For many of us, the faith we have been taught is much more religious than it is relational, but we've got it upside down. Often, suffering is what it takes to sift religious faith from relational faith. It took shaking and humbling for me to realize this in my own life.
This January I joined a small Bible study titled "Faith Foundations." I was excited to come to the table, anticipating that I would have something substantial to contribute, considering the amount of time I have served the Lord and His children. But the Lord had a different plan in mind.
At nearly the same time that I began this study, the Lord led me into painful new territories. In this foreign terrain, convincing fears lurked around every corner. Each moment presented a difficult opportunity to believe what God had said, or believe my lived experience and close friends. The Lord brought me low to show me that the Foundation of my Faith was not constructed in the way He intended it to be.
If you look up the definition of faith, google will tell you either "complete trust and confidence in someone or something" or "a system of religious belief." Through this season of examining my own faith and faith as it is exemplified in the Word, I have found that often we tend to focus on the latter definition. Subconscious questions motivate the anxieties of our hearts, and influence our actions. We strive to muster up faith so that we can show it by the way we live, and in doing so, please God. This approach is inherently backwards and ineffective.
So, what would it look like to walk this out God's way? If no good can come from man (Romans 3:10, Ecclesiastes 7:20), then faith can by no means come from within us either. We must look outside ourselves to the source and the Father of all good things. If we can lift our attention to look at the character of God, then with consistent meditation, our actions will begin to align themselves to the knowledge of Him.
Faith is interacting with God on the basis of who He is, and nothing else. Faith recognizes that no personal flaw, obstacle, circumstance, or enemy — nothing holds weight in the equation where God is who He says He is. Can there be a real friendship where one does not trust the character of the other, and does not believe anything the other says?
James 2:14–26 talks to us about how faith without works is dead.
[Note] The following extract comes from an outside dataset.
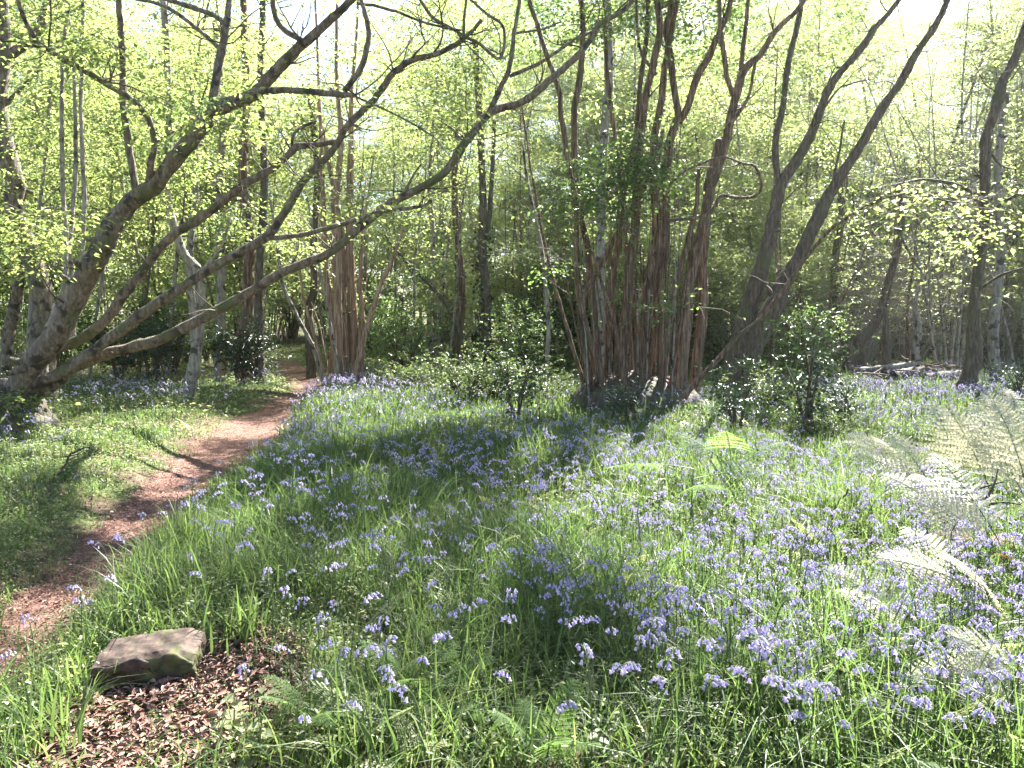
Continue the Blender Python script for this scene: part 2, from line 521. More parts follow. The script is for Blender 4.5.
# ------------------------------------------------------------------ SETTING: ground, path
def build_ground():
    def axis(a, b, fine, grow):
        xs = [0.0]
        st = fine
        while xs[-1] < b:
            if xs[-1] > a: st *= grow
            xs.append(xs[-1] + st)
        return np.array(xs)
    xp = axis(7, 170, .11, 1.12)
    xs = np.concatenate([-xp[::-1][:-1], xp])
    ys = np.concatenate([np.linspace(-40, -1, 14), axis(17, 190, .11, 1.1) - .6])
    X, Y = np.meshgrid(xs, ys)
    Z = hgt(X.ravel(), Y.ravel()).reshape(X.shape)
    mb = MB()
    nx, ny = len(xs), len(ys)
    i = np.arange(ny - 1)[:, None] * nx + np.arange(nx - 1)[None, :]
    F = np.stack([i, i + 1, i + nx + 1, i + nx], -1).reshape(-1, 4)
    mb.add(np.stack([X, Y, Z], -1), F)
    tag(mb.build('ground', M['soil']), 'woodland floor of soil and moss under the grass', 'ground', kind='structure')
    # path strip
    mb = MB()
    n, m = 260, 15
    C = catmull(PC, n)
    W = np.interp(np.linspace(0, len(PW) - 1, n), np.arange(len(PW)), PW)
    tn = nrmz(np.gradient(C, axis=0))
    sd = np.stack([tn[:, 1], -tn[:, 0]], 1)
    k = np.linspace(-1, 1, m)
    edge = 1 + .10 * np.sin(np.arange(n) * .55) + .07 * np.sin(np.arange(n) * 1.7 + 1)
    P = C[:, None] + sd[:, None] * (k[None, :] * (W * edge)[:, None] * 1.06)[..., None]
    Z = hgt(P[..., 0].ravel(), P[..., 1].ravel()).reshape(n, m) + .006 - .05 * (np.abs(k) > .99)[None, :]
    Z = Z + .012 * rng.normal(0, .5, (n, m)) * (np.abs(k) < .95)[None, :] + .008
    i = np.arange(n - 1)[:, None] * m + np.arange(m - 1)[None, :]
    F = np.stack([i, i + 1, i + m + 1, i + m], -1).reshape(-1, 4)
    mb.add(np.dstack([P, Z]), F)
    tag(mb.build('path', M['path']), 'reddish brown trodden path winding off between the trees', 'path', kind='structure')
    # dead leaves and chips lying on the path and in the hollow
    mb = MB()
    n = 26000
    u = rng.uniform(0, 1, n) ** .75
    idx = (1 - u) * 1.0
    s = rng.uniform(0, len(PC) - 1.01, n)
    i = s.astype(int)
    t = (s - i)[:, None]
    c = PC[i] * (1 - t) + PC[i + 1] * t
    w = PW[i] * (1 - t[:, 0]) + PW[i + 1] * t[:, 0]
    dd = nrmz(PC[i + 1] - PC[i])
    xy = c + np.stack([dd[:, 1], -dd[:, 0]], 1) * (rng.uniform(-1.1, 1.1, n) * w)[:, None]
    a, rr = rng.uniform(0, 2 * np.pi, 15000), np.sqrt(rng.uniform(0, 1, 15000)) * 1.6
    xy2 = LIT0 + np.stack([np.cos(a) * rr * .5, np.sin(a) * rr * .6], 1)
    xy2 = xy2[litter_d(xy2[:, 0], xy2[:, 1]) < .25]
    xy3 = np.stack([rng.uniform(-3.5, 4, 5000), rng.uniform(2.4, 9, 5000)], 1)
    xy3 = xy3[np.sin(xy3[:, 0] * 2.3 + 1) * np.sin(xy3[:, 1] * 1.9) > .45]
    xy = np.concatenate([xy, xy2, xy3])
    n = len(xy)
    z = hgt(xy[:, 0], xy[:, 1]) + rng.uniform(.012, .035, n)
    P = np.column_stack([xy, z])
    d = rand_dirs(n, 0, .12)
    nr = np.array([0, 0, 1.]) + rng.normal(0, .35, (n, 3))
    onp = path_d(P[:, 0], P[:, 1]) < .05
    sz = np.where(onp, .6, 1.) * np.where(P[:, 1] < 4.5, rng.gamma(3, .0045, n) + .005, rng.uniform(.008, .028, n))
    leaf_batch(mb, P, d, nr, sz * 1.5, sz * rng.uniform(.4, .8, n), np.clip(rng.normal(.45, .22, n), 0, 1), fold=.3, fine=True)
    tag(mb.build('leaf_litter', M['dead']), 'brown dead leaves and bark chips scattered on path and hollow', 'leaf litter', kind='stuff')


build_ground()

# ------------------------------------------------------------------ stone
def build_stone():
    g = ground_pt(148, 686)
    mb = MB()
    nx, ny, nz = 40, 22, 18
    wx, wy, wz = .20, .12, .105
    g_ = {}
    V, F = [], []

    def vid(i, j, k):
        if (i, j, k) not in g_:
            p = np.array([2 * i / nx - 1, 2 * j / ny - 1, 2 * k / nz - 1])
            q = p * np.array([wx, wy, wz])
            r = .009
            inner = np.clip(q, -np.array([wx, wy, wz]) + r, np.array([wx, wy, wz]) - r)
            e = q - inner
            l = np.linalg.norm(e)
            if l > 1e-9: q = inner + e / l * r * (min(1, l / r) if l < r else 1)
            s = math.sin(q[0] * 23 + q[2] * 31) * math.sin(q[1] * 37 + 1 + q[0] * 9) * .0035 + math.sin(q[0] * 61 + q[1] * 47 + q[2] * 71) * .0025
            q = q + nrmz(e + 1e-6 * q) * (s + rng.normal(0, .0014))
            q[2] += .012 * q[0] / wx - .01 * (q[0] / wx) ** 2
            if q[0] > .14 and q[2] > .03: q[2] -= (q[0] - .14) * .4 * (q[2] - .03) / .07
            if q[1] < -.09 and q[2] > .06: q[2] -= .012 * (1 + math.sin(q[0] * 40))
            g_[(i, j, k)] = len(V)
            V.append(q)
        return g_[(i, j, k)]
    for i in range(nx):
        for j in range(ny):
            F += [[vid(i, j, nz), vid(i + 1, j, nz), vid(i + 1, j + 1, nz), vid(i, j + 1, nz)], [vid(i, j, 0), vid(i, j + 1, 0), vid(i + 1, j + 1, 0), vid(i + 1, j, 0)]]
    for i in range(nx):
        for k in range(nz):
            F += [[vid(i, 0, k), vid(i + 1, 0, k), vid(i + 1, 0, k + 1), vid(i, 0, k + 1)], [vid(i, ny, k), vid(i, ny, k + 1), vid(i + 1, ny, k + 1), vid(i + 1, ny, k)]]
    for j in range(ny):
        for k in range(nz):
            F += [[vid(0, j, k), vid(0, j, k + 1), vid(0, j + 1, k + 1), vid(0, j + 1, k)], [vid(nx, j, k), vid(nx, j + 1, k), vid(nx, j + 1, k + 1), vid(nx, j, k + 1)]]
    mb.add(np.array(V), np.array(F))
    m = bpy.data.materials.new('weathered_stone')
    nt, N, L = nodes(m)
    tc = N('ShaderNodeTexCoord')
    n1 = N('ShaderNodeTexNoise'); n1.inputs['Scale'].default_value = 22; n1.inputs['Detail'].default_value = 8
    n2 = N('ShaderNodeTexNoise'); n2.inputs['Scale'].default_value = 7; n2.inputs['Detail'].default_value = 7
    L(tc.outputs['Object'], n1.inputs[0]); L(tc.outputs['Object'], n2.inputs[0])
    r1 = ramp(N, [(.3, (.022, .014, .009)), (.5, (.06, .037, .025)), (.72, (.125, .082, .058))])
    L(n1.outputs[0], r1.inputs[0])
    r2 = ramp(N, [(.52, (0, 0, 0)), (.60, (1, 1, 1))])
    L(n2.outputs[0], r2.inputs[0])
    mc = ramp(N, [(.3, (.03, .032, .012)), (.7, (.10, .10, .03))])
    L(n1.outputs[0], mc.inputs[0])
    mx = N('ShaderNodeMix', data_type='RGBA')
    L(r2.outputs[0], mx.inputs[0]); L(r1.outputs[0], mx.inputs[6]); L(mc.outputs[0], mx.inputs[7])
    p = N('ShaderNodeBsdfPrincipled'); p.inputs['Roughness'].default_value = .85
    L(mx.outputs[2], p.inputs['Base Color'])
    b = N('ShaderNodeBump'); b.inputs['Strength'].default_value = .7; b.inputs['Distance'].default_value = .01
    L(n1.outputs[0], b.inputs['Height']); L(b.outputs[0], p.inputs['Normal'])
    o = N('ShaderNodeOutputMaterial'); L(p.outputs[0], o.inputs[0])
    st = mb.build('stone_block', m)
    st.location = (g[0] - .03, g[1] + .1, g[2] + .035)
    st.rotation_euler = (R(4), R(-2), R(9))
    tag(st, 'squared mossy stone block sunk beside the brown leaf hollow', 'stone')
    return st.location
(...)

This has nothing to do with striving or performance. When we act accordingly to God's character, that is faith that pleases God. If God says He is faithful, and we live our lives in a way that relies on that characteristic, it makes space for Him to show His nature in our circumstance. On the other hand, God will not bulldoze our relational status with Him to try and prove something about Himself. He gives us opportunities to trust Him, and when we choose faith over fear, He answers to that choice. Just as we see that fears fulfil themselves, faith also fulfils itself for this reason.
In the gospels we repeatedly see stories where the heart of Jesus was deeply moved by the faith of the people He healed. We have all read, it was their faith that made them well. These people often had no theology or knowledge of God, no system to their belief, but they fixed their eyes on what was revealed to them in the man Jesus.
James 2 also references Abraham, who had enough faith to sacrifice his only son, the passageway to the fulfillment of God's promise to him. The kind of emotion Abraham must have experienced on the way up Mount Moriah is unimaginable. But yet, he chose obedience. This story resounds of a striking relational dynamic between Abraham and God. The Lord was so moved by this ultimately trusting obedience that He considered Abraham His friend! Abraham's faith led him and his entire bloodline into a Covenant with God.
This story poignantly foreshadows the faith-filled obedience of Christ Jesus, who was obedient even unto death on a cross. Only a man who knew God could have lived the way Jesus did. It had to be the human Son of God whose perfect faith would lead us into a New Covenant.
This Covenant we read about is not a religious concept — it is as relational as the relationships we strive to maintain with our spouses and family and close friends. The biblical history we read is steady with the rhythm of the heart of a God who aches to relate to His Bride.
The seemingly unfulfillable longings and loneliness we experience echo the Heart that calls to us, "Come into this Covenant I've paid for with My life!"
But this requires faith that cannot be easily shaken. In Luke 22, Jesus lays an invitation before his disciples while teaching them communion. "This cup is the new covenant in my blood, which is shed for you." The door to knowing Christ more closely is taking His cup. It is a cup of suffering and of death. But when we walk into the depths of pain, and continue determinedly towards Jesus for that joy set before us, that is faith. It is in darkness and valleys that Jesus pulls us into friendship and oneness with Him. And there is nothing sweeter.
What would change if we searched beyond the systems of believing that we have built for ourselves, and looked instead at the heart of the God who asks faith of us in the first place? What would our lives look like if our faith was rooted in a thriving friendship? Let us look once again at the foundations of our faith, and allow God to pull us into the fullness of the New Covenant.